- [YOUR GOAL]: Your task is to give the listing below back word for word, pictures excluded.
>> BEGIN DATA EXTRACT
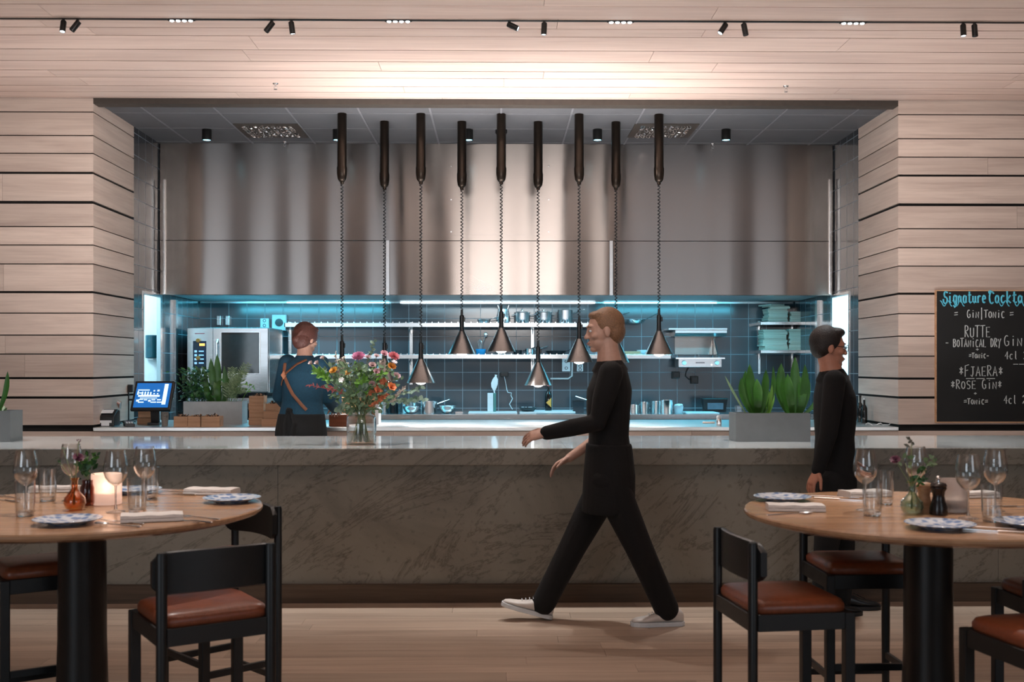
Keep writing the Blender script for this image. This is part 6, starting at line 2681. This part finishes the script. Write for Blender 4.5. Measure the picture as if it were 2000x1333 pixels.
m.ell(P(0, -.026, .040), (.084, .096, .096), B, 24, 16)
m.ell(P(0, -.05, .0), (.079, .062, .07), B, 20, 12)
m.ell(P(0, .04, .10), (.06, .05, .03), B, 16, 10)
remeshed(m, 'hair', H_DARK, gp, .008, 2)
m = MB(o)
for s in (-1, 1):
    cpt = P(s * .033, .104, .004)
    m.tube([cpt + B @ V((.023 * math.cos(q), 0, .019 * math.sin(q))) for q in [2 * PI * i / 16 for i in range(17)]], .0022, 6)
    m.tube([P(s * .056, .1, .008), P(s * .078, .03, .012), P(s * .080, -.01, .008)], .0022, 6)
m.tube([P(-.011, .106, .006), P(.011, .106, .006)], .0022, 6)
m.build('glasses', M_BPLAST, gp, True)
shoe(gp, o, an_n, V((A2(1592, 0, -.09).x, Y2 - .09, 0)), X, Z, M_BPLAST, M_BPLAST, .27)
shoe(gp, o, an_f, V((A2(1630, 0, .06).x, Y2 + .06, 0)), X, Z, M_BPLAST, M_BPLAST, .27)

# ---- the chef seen from behind
YCH = 8.62
o = V((at(592, 0, YCH).x, YCH, 0))
ch = thing('person', 'red-haired chef in teal shirt and leather straps, back turned, at the pass', 'person', o)
A3 = lambda x, y, dy=0: at(x, y, YCH + dy)
f = V((.22, .97, 0)).normalized()
sd = V((.97, -.22, 0)).normalized()
sh_l, sh_r = A3(562, 710, .03), A3(626, 712, -.03)
el_l, wr_l = A3(546, 775, .10), A3(566, 800, .38)
el_r, wr_r = A3(641, 778, .05), A3(655, 800, .33)
hip_l, hip_r = A3(572, 850, .02), A3(606, 850, -.02)
kn_l, kn_r = V((hip_l.x, hip_l.y + .02, .48)), V((hip_r.x, hip_r.y + .02, .48))
an_l, an_r = V((hip_l.x, hip_l.y - .02, .09)), V((hip_r.x, hip_r.y - .02, .09))
hc, nk = A3(598, 664, .03), A3(595, 697, .0)
TJ = [(A3(589, 862), sd, f, .165, .125), (A3(589, 840), sd, f, .178, .13), (A3(589, 812), sd, f, .168, .118), (A3(590, 785), sd, f, .145, .10), (A3(592, 755), sd, f, .155, .11),
      (A3(594, 728), sd, f, .168, .11), (A3(595, 710), sd, f, .155, .085), (A3(595, 700), sd, f, .08, .06)]
m = MB(o)
P, B = head(m, hc, (.62, .76, -.28), (.12, .2, 1), nk, .93)
torso(m, TJ, -.006)
for a, b, c_ in ((sh_l, el_l, wr_l), (sh_r, el_r, wr_r)):
    m.tube([a, b, c_], [.048, .037, .024], 14, True, None, 1, 1)
for a, b, c_ in ((hip_l, kn_l, an_l), (hip_r, kn_r, an_r)):
    m.tube([a, b, c_], [.085, .056, .040], 14, True, None, 1, 1)
hand(m, wr_r, (-.1, .95, -.15), (0, -.1, -1), True, .6, .92)
hand(m, wr_l, (.2, .95, -.15), (0, -.1, -1), False, .6, .92)
remeshed(m, 'body', SKIN, ch, .0048, 3)
face_parts(P, B, ch, .93, H_RED, o)
m = MB(o)
torso(m, TJ, .016)
for a, b, c_ in ((sh_l, el_l, wr_l), (sh_r, el_r, wr_r)):
    m.tube([a, a.lerp(b, .5), b, b.lerp(c_, .55), b.lerp(c_, .92)], [.072, .066, .058, .050, .043], 16, True, None, 1, 1)
m.tube([A3(595, 706), A3(595, 694, .0)], [.085, .066], 18)
remeshed(m, 'shirt', T_TEAL, ch, .008, 3)
m = MB(o)
torso(m, [(A3(589, 870), sd, f, .155, .12), (A3(589, 840), sd, f, .17, .125), (A3(589, 818), sd, f, .165, .118)], .012)
for a, b, c_ in ((hip_l, kn_l, an_l), (hip_r, kn_r, an_r)):
    m.tube([a, a.lerp(b, .5), b, c_], [.105, .092, .075, .065], 18, True, None, 1, 1)
remeshed(m, 'trousers', T_BLACK2, ch, .009, 4)
m = MB(o)
torso(m, [(A3(588, 930), sd, f, .205, .16), (A3(588, 880), sd, f, .2, .155), (A3(588, 840), sd, f, .192, .15), (A3(589, 808), sd, f, .172, .125)], .014)
m.tube([A3(562, 800, -.1), A3(556, 830, -.15), A3(558, 862, -.16)], [.016, .022, .03], 10, True, None, .5, 1)
m.tube([A3(568, 800, -.1), A3(574, 828, -.17), A3(570, 850, -.18)], [.016, .02, .026], 10, True, None, .5, 1)
m.ell(A3(565, 802, -.115), (.03, .02, .02))
remeshed(m, 'apron', T_BLACK, ch, .008, 3)
M_STRAP = plain('tan_leather_strap', srgb(128, 80, 54), .5, 0, .15, 60)


def back_at(px, py, lift=.024):
    """point on the chef's back seen at (px,py)"""
    q = A3(px, py)
    best = None
    for i in range(len(TJ) - 1):
        z0, z1 = TJ[i][0].z, TJ[i + 1][0].z
        if min(z0, z1) - 1e-6 <= q.z <= max(z0, z1) + 1e-6:
            u = (q.z - z0) / (z1 - z0)
            c_ = V(TJ[i][0]).lerp(V(TJ[i + 1][0]), u)
            a = TJ[i][3] + (TJ[i + 1][3] - TJ[i][3]) * u + .016
            b = TJ[i][4] + (TJ[i + 1][4] - TJ[i][4]) * u + .016
            lat = max(-.97, min(.97, (q - c_).dot(sd) / a))
            best = c_ + sd * lat * a - f * (b * math.sqrt(1 - lat * lat) + lift - .016)
    return best or q


def strap(pts, w_):
    m = MB(o)
    out = []
    for i in range(len(pts) - 1):
        for k in range(6):
            u = k / 6
            out.append(back_at(pts[i][0] + (pts[i + 1][0] - pts[i][0]) * u, pts[i][1] + (pts[i + 1][1] - pts[i][1]) * u))
    out.append(back_at(*pts[-1]))
    m.tube(out, w_, 10, True, sd, .28)
    return m


m = strap([(608, 703), (590, 712), (563, 733), (552, 752)], .013)
m.build('strap', M_STRAP, ch, True)
m = strap([(561, 706), (562, 733), (584, 770), (602, 790), (612, 800)], .013)
m.build('strap', M_STRAP, ch, True)
m = MB(o)
q = back_at(562.5, 733, .032)
m.prism([q + V((0, 0, .035)), q + V((.022, 0, 0)), q + V((0, 0, -.035)), q + V((-.022, 0, 0))], (0, 0, 0), (0, -.006, 0))
m.build('strap_patch', plain('light_leather', srgb(176, 112, 78), .5), ch, bevel=.002)
m = MB(o)
m.ell(P(0, -.022, .040), (.088, .106, .102), B, 24, 16)
m.ell(P(0, -.05, -.01), (.080, .07, .085), B, 20, 12)
m.ell(P(0, -.105, -.02), (.038, .036, .038), B, 16, 10)
m.ell(P(0, .04, .10), (.06, .05, .03), B, 16, 10)
for k in range(18):
    a = random.uniform(-1, 1)
    m.tube([P(.07 * a, .06, .10), P(.085 * a, -.04, .11), P(.06 * a, -.115, .04), P(.02 * a, -.13, -.02)], [.006, .009, .008, .006], 6, True, None, 1, 1)
remeshed(m, 'hair', H_RED, ch, .005, 2)
shoe(ch, o, an_l, V((an_l.x, an_l.y - .07, 0)), f, Z, M_BPLAST, M_BPLAST, .26)
shoe(ch, o, an_r, V((an_r.x, an_r.y - .07, 0)), f, Z, M_BPLAST, M_BPLAST, .26)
>> END DATA EXTRACT
- [ANSWER]:
Keep writing the Blender script for this image. This is part 6, starting at line 2681. This part finishes the script. Write for Blender 4.5. Measure the picture as if it were 2000x1333 pixels.
m.ell(P(0, -.026, .040), (.084, .096, .096), B, 24, 16)
m.ell(P(0, -.05, .0), (.079, .062, .07), B, 20, 12)
m.ell(P(0, .04, .10), (.06, .05, .03), B, 16, 10)
remeshed(m, 'hair', H_DARK, gp, .008, 2)
m = MB(o)
for s in (-1, 1):
    cpt = P(s * .033, .104, .004)
    m.tube([cpt + B @ V((.023 * math.cos(q), 0, .019 * math.sin(q))) for q in [2 * PI * i / 16 for i in range(17)]], .0022, 6)
    m.tube([P(s * .056, .1, .008), P(s * .078, .03, .012), P(s * .080, -.01, .008)], .0022, 6)
m.tube([P(-.011, .106, .006), P(.011, .106, .006)], .0022, 6)
m.build('glasses', M_BPLAST, gp, True)
shoe(gp, o, an_n, V((A2(1592, 0, -.09).x, Y2 - .09, 0)), X, Z, M_BPLAST, M_BPLAST, .27)
shoe(gp, o, an_f, V((A2(1630, 0, .06).x, Y2 + .06, 0)), X, Z, M_BPLAST, M_BPLAST, .27)

# ---- the chef seen from behind
YCH = 8.62
o = V((at(592, 0, YCH).x, YCH, 0))
ch = thing('person', 'red-haired chef in teal shirt and leather straps, back turned, at the pass', 'person', o)
A3 = lambda x, y, dy=0: at(x, y, YCH + dy)
f = V((.22, .97, 0)).normalized()
sd = V((.97, -.22, 0)).normalized()
sh_l, sh_r = A3(562, 710, .03), A3(626, 712, -.03)
el_l, wr_l = A3(546, 775, .10), A3(566, 800, .38)
el_r, wr_r = A3(641, 778, .05), A3(655, 800, .33)
hip_l, hip_r = A3(572, 850, .02), A3(606, 850, -.02)
kn_l, kn_r = V((hip_l.x, hip_l.y + .02, .48)), V((hip_r.x, hip_r.y + .02, .48))
an_l, an_r = V((hip_l.x, hip_l.y - .02, .09)), V((hip_r.x, hip_r.y - .02, .09))
hc, nk = A3(598, 664, .03), A3(595, 697, .0)
TJ = [(A3(589, 862), sd, f, .165, .125), (A3(589, 840), sd, f, .178, .13), (A3(589, 812), sd, f, .168, .118), (A3(590, 785), sd, f, .145, .10), (A3(592, 755), sd, f, .155, .11),
      (A3(594, 728), sd, f, .168, .11), (A3(595, 710), sd, f, .155, .085), (A3(595, 700), sd, f, .08, .06)]
m = MB(o)
P, B = head(m, hc, (.62, .76, -.28), (.12, .2, 1), nk, .93)
torso(m, TJ, -.006)
for a, b, c_ in ((sh_l, el_l, wr_l), (sh_r, el_r, wr_r)):
    m.tube([a, b, c_], [.048, .037, .024], 14, True, None, 1, 1)
for a, b, c_ in ((hip_l, kn_l, an_l), (hip_r, kn_r, an_r)):
    m.tube([a, b, c_], [.085, .056, .040], 14, True, None, 1, 1)
hand(m, wr_r, (-.1, .95, -.15), (0, -.1, -1), True, .6, .92)
hand(m, wr_l, (.2, .95, -.15), (0, -.1, -1), False, .6, .92)
remeshed(m, 'body', SKIN, ch, .0048, 3)
face_parts(P, B, ch, .93, H_RED, o)
m = MB(o)
torso(m, TJ, .016)
for a, b, c_ in ((sh_l, el_l, wr_l), (sh_r, el_r, wr_r)):
    m.tube([a, a.lerp(b, .5), b, b.lerp(c_, .55), b.lerp(c_, .92)], [.072, .066, .058, .050, .043], 16, True, None, 1, 1)
m.tube([A3(595, 706), A3(595, 694, .0)], [.085, .066], 18)
remeshed(m, 'shirt', T_TEAL, ch, .008, 3)
m = MB(o)
torso(m, [(A3(589, 870), sd, f, .155, .12), (A3(589, 840), sd, f, .17, .125), (A3(589, 818), sd, f, .165, .118)], .012)
for a, b, c_ in ((hip_l, kn_l, an_l), (hip_r, kn_r, an_r)):
    m.tube([a, a.lerp(b, .5), b, c_], [.105, .092, .075, .065], 18, True, None, 1, 1)
remeshed(m, 'trousers', T_BLACK2, ch, .009, 4)
m = MB(o)
torso(m, [(A3(588, 930), sd, f, .205, .16), (A3(588, 880), sd, f, .2, .155), (A3(588, 840), sd, f, .192, .15), (A3(589, 808), sd, f, .172, .125)], .014)
m.tube([A3(562, 800, -.1), A3(556, 830, -.15), A3(558, 862, -.16)], [.016, .022, .03], 10, True, None, .5, 1)
m.tube([A3(568, 800, -.1), A3(574, 828, -.17), A3(570, 850, -.18)], [.016, .02, .026], 10, True, None, .5, 1)
m.ell(A3(565, 802, -.115), (.03, .02, .02))
remeshed(m, 'apron', T_BLACK, ch, .008, 3)
M_STRAP = plain('tan_leather_strap', srgb(128, 80, 54), .5, 0, .15, 60)


def back_at(px, py, lift=.024):
    """point on the chef's back seen at (px,py)"""
    q = A3(px, py)
    best = None
    for i in range(len(TJ) - 1):
        z0, z1 = TJ[i][0].z, TJ[i + 1][0].z
        if min(z0, z1) - 1e-6 <= q.z <= max(z0, z1) + 1e-6:
            u = (q.z - z0) / (z1 - z0)
            c_ = V(TJ[i][0]).lerp(V(TJ[i + 1][0]), u)
            a = TJ[i][3] + (TJ[i + 1][3] - TJ[i][3]) * u + .016
            b = TJ[i][4] + (TJ[i + 1][4] - TJ[i][4]) * u + .016
            lat = max(-.97, min(.97, (q - c_).dot(sd) / a))
            best = c_ + sd * lat * a - f * (b * math.sqrt(1 - lat * lat) + lift - .016)
    return best or q


def strap(pts, w_):
    m = MB(o)
    out = []
    for i in range(len(pts) - 1):
        for k in range(6):
            u = k / 6
            out.append(back_at(pts[i][0] + (pts[i + 1][0] - pts[i][0]) * u, pts[i][1] + (pts[i + 1][1] - pts[i][1]) * u))
    out.append(back_at(*pts[-1]))
    m.tube(out, w_, 10, True, sd, .28)
    return m


m = strap([(608, 703), (590, 712), (563, 733), (552, 752)], .013)
m.build('strap', M_STRAP, ch, True)
m = strap([(561, 706), (562, 733), (584, 770), (602, 790), (612, 800)], .013)
m.build('strap', M_STRAP, ch, True)
m = MB(o)
q = back_at(562.5, 733, .032)
m.prism([q + V((0, 0, .035)), q + V((.022, 0, 0)), q + V((0, 0, -.035)), q + V((-.022, 0, 0))], (0, 0, 0), (0, -.006, 0))
m.build('strap_patch', plain('light_leather', srgb(176, 112, 78), .5), ch, bevel=.002)
m = MB(o)
m.ell(P(0, -.022, .040), (.088, .106, .102), B, 24, 16)
m.ell(P(0, -.05, -.01), (.080, .07, .085), B, 20, 12)
m.ell(P(0, -.105, -.02), (.038, .036, .038), B, 16, 10)
m.ell(P(0, .04, .10), (.06, .05, .03), B, 16, 10)
for k in range(18):
    a = random.uniform(-1, 1)
    m.tube([P(.07 * a, .06, .10), P(.085 * a, -.04, .11), P(.06 * a, -.115, .04), P(.02 * a, -.13, -.02)], [.006, .009, .008, .006], 6, True, None, 1, 1)
remeshed(m, 'hair', H_RED, ch, .005, 2)
shoe(ch, o, an_l, V((an_l.x, an_l.y - .07, 0)), f, Z, M_BPLAST, M_BPLAST, .26)
shoe(ch, o, an_r, V((an_r.x, an_r.y - .07, 0)), f, Z, M_BPLAST, M_BPLAST, .26)